Sketches.

Description

226 pages
$12.00
ISBN 978-0-14-305334-5
DDC jC813'.54

Year

2007

Contributor

Reviewed by Dave Jenkinson

Dave Jenkinson is a professor in the Faculty of Education at the University of Manitoba and the author of the “Portraits” section of Emergency Librarian.

Review

In Sketches, Walters returns to a theme found in Shattered: street people. An opening Author’s Note explains that the book’s title acknowledges Sketch, a Toronto drop-in centre where street youth can express themselves through art. While the book’s characters are fictional, Walters asserts that the situations in which they find themselves are real.

 

Some three weeks ago, Dana McKinnon, almost 15, had run away from her rural, middle-class Ontario home and now survives by panhandling on Toronto’s summer streets. Fortunately for Dana, two older street-wise adolescents, Brent and Ashley, befriended her, and they have created a mutually supportive street family.

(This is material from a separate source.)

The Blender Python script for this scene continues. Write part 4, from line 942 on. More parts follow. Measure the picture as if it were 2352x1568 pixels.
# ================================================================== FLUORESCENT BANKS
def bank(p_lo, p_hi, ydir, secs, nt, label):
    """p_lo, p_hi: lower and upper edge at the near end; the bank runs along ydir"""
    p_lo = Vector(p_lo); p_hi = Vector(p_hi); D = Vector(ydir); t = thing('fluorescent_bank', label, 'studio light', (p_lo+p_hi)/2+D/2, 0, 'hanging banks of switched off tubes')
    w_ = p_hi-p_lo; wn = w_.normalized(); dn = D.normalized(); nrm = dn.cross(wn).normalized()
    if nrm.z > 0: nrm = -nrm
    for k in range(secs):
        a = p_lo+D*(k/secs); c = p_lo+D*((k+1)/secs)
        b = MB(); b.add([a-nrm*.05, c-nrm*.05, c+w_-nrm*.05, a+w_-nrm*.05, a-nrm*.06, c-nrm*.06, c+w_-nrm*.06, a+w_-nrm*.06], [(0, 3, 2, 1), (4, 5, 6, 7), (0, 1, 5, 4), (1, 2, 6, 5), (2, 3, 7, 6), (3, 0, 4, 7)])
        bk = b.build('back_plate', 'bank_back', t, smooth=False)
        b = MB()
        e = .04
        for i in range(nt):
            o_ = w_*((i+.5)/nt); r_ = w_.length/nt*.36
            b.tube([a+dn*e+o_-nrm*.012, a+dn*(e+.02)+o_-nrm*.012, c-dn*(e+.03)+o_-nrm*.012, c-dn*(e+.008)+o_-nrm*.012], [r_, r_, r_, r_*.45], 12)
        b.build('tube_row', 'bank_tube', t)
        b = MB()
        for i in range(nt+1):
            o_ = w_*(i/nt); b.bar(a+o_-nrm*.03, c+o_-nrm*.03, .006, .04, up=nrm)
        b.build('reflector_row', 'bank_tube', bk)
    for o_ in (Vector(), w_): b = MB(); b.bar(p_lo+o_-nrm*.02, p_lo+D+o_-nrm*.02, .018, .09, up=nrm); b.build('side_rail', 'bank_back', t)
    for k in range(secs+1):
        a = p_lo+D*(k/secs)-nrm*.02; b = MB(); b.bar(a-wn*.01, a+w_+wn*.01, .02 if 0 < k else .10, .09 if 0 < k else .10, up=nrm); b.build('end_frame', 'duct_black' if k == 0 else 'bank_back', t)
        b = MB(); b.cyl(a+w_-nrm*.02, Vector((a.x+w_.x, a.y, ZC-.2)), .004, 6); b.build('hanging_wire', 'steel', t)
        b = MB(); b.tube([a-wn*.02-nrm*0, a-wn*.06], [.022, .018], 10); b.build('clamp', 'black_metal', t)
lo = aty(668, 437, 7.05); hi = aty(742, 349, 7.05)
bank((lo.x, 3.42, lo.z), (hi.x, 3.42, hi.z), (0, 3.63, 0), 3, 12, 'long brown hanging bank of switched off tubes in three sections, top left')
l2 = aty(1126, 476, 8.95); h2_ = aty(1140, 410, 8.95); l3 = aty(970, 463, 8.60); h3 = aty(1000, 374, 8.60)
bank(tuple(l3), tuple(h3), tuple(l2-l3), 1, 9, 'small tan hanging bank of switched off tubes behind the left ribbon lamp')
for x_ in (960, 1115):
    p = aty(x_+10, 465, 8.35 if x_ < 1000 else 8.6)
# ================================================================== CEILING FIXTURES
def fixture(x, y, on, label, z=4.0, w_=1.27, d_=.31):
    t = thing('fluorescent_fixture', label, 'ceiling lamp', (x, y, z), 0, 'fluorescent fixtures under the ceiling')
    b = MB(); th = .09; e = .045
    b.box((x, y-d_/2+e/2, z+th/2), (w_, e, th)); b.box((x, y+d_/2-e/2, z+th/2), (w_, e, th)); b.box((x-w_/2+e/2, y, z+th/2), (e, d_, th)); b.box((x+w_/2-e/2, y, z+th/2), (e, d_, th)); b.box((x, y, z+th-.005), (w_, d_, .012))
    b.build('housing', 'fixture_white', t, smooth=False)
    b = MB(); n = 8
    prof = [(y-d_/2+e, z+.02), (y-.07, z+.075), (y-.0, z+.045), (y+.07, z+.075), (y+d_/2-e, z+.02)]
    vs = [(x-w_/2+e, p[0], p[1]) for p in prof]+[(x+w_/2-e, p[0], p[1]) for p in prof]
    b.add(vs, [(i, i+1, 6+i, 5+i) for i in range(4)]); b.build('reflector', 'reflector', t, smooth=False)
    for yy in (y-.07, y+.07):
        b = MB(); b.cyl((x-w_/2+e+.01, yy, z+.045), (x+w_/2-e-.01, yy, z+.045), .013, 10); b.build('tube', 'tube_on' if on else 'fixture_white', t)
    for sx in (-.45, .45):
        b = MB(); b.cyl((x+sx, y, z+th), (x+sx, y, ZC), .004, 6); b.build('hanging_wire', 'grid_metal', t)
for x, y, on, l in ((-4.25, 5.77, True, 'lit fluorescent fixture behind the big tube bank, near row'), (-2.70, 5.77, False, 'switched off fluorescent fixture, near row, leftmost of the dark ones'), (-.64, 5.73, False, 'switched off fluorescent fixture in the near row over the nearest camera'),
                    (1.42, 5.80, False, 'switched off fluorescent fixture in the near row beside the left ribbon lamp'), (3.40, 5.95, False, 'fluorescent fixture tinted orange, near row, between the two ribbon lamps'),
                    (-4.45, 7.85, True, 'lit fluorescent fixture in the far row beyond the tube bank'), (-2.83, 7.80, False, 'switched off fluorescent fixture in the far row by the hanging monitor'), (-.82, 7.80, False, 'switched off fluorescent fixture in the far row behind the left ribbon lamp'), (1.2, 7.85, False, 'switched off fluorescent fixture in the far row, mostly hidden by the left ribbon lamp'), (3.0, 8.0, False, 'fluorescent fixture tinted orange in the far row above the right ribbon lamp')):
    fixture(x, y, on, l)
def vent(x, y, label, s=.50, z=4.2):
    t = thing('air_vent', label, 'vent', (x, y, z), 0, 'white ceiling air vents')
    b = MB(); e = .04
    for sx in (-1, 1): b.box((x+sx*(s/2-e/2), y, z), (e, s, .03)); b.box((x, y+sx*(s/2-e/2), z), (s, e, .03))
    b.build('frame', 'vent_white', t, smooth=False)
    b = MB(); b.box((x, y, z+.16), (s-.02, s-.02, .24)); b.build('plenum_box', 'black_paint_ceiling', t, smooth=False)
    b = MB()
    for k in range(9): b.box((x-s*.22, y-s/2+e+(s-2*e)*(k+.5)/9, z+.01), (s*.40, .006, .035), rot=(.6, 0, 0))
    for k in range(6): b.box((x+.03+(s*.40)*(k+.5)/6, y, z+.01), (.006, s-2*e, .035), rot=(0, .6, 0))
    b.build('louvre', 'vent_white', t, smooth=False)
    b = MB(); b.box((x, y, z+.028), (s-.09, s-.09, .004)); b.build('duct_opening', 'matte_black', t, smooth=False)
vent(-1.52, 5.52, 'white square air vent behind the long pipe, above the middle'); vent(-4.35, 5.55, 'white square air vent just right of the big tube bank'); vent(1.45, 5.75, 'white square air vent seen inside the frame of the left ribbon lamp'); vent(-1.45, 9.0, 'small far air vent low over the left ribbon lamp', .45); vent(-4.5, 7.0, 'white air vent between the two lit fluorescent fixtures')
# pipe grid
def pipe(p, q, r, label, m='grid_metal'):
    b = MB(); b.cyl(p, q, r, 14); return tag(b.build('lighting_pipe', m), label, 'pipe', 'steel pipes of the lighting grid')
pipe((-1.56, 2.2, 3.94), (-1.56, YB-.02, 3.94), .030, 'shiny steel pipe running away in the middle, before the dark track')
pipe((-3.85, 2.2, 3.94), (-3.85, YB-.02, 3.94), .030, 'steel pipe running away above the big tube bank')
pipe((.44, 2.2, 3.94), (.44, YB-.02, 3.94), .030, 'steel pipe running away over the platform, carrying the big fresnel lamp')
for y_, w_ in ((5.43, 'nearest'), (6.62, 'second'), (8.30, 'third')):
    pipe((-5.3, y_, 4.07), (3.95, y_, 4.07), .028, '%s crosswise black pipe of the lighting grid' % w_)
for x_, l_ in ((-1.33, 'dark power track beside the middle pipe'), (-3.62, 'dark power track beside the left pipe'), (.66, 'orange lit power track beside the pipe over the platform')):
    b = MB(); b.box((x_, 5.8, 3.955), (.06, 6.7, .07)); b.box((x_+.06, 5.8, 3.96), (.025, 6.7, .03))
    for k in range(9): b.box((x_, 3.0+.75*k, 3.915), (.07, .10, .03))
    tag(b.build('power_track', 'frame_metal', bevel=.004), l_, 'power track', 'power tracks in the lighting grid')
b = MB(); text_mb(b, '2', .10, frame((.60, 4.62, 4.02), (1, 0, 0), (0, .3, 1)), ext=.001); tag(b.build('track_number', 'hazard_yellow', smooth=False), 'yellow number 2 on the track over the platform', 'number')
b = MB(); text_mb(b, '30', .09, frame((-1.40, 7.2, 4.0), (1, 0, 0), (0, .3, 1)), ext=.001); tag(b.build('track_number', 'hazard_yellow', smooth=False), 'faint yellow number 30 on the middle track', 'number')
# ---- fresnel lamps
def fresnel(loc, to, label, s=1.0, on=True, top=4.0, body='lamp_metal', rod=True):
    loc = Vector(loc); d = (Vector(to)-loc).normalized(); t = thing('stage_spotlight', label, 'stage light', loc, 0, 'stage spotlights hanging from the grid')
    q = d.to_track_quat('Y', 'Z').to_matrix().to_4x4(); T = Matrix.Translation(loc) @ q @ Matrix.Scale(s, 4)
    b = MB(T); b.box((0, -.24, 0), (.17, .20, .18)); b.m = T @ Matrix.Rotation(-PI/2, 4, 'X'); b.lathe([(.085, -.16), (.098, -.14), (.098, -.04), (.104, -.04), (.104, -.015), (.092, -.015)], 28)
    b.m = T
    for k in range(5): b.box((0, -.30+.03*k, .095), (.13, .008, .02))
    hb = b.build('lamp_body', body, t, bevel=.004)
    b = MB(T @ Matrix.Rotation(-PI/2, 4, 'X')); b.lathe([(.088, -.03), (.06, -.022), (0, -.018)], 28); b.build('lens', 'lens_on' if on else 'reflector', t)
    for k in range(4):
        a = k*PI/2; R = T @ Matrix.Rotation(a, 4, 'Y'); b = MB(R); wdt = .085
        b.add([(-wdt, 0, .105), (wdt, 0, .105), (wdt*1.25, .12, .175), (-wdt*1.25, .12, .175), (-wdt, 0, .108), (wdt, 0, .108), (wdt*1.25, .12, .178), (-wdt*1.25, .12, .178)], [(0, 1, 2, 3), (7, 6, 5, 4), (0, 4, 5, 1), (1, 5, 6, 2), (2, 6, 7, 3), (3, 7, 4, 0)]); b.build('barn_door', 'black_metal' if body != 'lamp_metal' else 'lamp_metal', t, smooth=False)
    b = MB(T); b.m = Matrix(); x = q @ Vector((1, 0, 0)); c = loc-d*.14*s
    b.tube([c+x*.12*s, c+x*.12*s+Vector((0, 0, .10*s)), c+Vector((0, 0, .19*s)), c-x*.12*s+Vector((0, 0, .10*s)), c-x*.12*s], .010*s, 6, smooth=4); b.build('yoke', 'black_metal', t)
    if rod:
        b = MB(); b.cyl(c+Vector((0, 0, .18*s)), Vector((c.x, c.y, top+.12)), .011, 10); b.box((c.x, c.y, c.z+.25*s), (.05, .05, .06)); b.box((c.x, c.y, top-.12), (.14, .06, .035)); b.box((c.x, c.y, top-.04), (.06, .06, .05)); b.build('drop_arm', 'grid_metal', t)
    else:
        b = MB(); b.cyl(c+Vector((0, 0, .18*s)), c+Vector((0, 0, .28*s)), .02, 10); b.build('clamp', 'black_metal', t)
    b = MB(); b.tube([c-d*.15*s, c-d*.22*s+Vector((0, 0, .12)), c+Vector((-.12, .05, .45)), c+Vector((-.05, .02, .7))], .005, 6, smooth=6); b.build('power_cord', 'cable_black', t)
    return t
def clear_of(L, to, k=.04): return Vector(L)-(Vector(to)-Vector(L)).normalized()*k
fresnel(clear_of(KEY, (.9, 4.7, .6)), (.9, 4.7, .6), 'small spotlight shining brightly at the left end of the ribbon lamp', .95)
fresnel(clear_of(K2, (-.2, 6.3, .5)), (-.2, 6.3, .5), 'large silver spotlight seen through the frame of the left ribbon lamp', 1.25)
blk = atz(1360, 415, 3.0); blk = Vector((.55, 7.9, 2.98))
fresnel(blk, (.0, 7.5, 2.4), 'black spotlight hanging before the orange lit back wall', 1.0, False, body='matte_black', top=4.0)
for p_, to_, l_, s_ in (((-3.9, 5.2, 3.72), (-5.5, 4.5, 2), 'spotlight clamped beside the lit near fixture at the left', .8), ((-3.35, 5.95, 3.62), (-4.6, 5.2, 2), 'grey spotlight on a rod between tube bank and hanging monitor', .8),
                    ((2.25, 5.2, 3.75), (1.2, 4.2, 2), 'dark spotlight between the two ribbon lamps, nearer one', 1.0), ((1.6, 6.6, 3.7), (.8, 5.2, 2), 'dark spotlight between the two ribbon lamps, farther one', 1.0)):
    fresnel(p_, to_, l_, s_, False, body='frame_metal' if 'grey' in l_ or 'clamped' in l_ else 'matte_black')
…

Lest teen readers think that life on the streets, free of parental control, is romantic, Walters graphically portrays the teens’ daily realities of having to make enough money for food while securing a safe place to sleep, all the time trying to avoid becoming victims of violence and sexual exploitation, things the trio are not entirely successful in doing. The adolescent threesome eventually achieve their biggest challenge, finding a way to escape the street, via Dana’s involvement in Sketches.

 

Walters also explores why teens first become street kids, with dysfunctional families of various types apparently being root causes. Brent’s religious parents could not accept his sexual orientation, while Ashley preferred street life to a series of foster homes. Mysterious, Dana’s reason is not revealed until the book’s end, but astute readers should be able to ascertain her motivation by connecting her expressions of intense dislike for her stepfather with her history of self-mutilation. Recommended.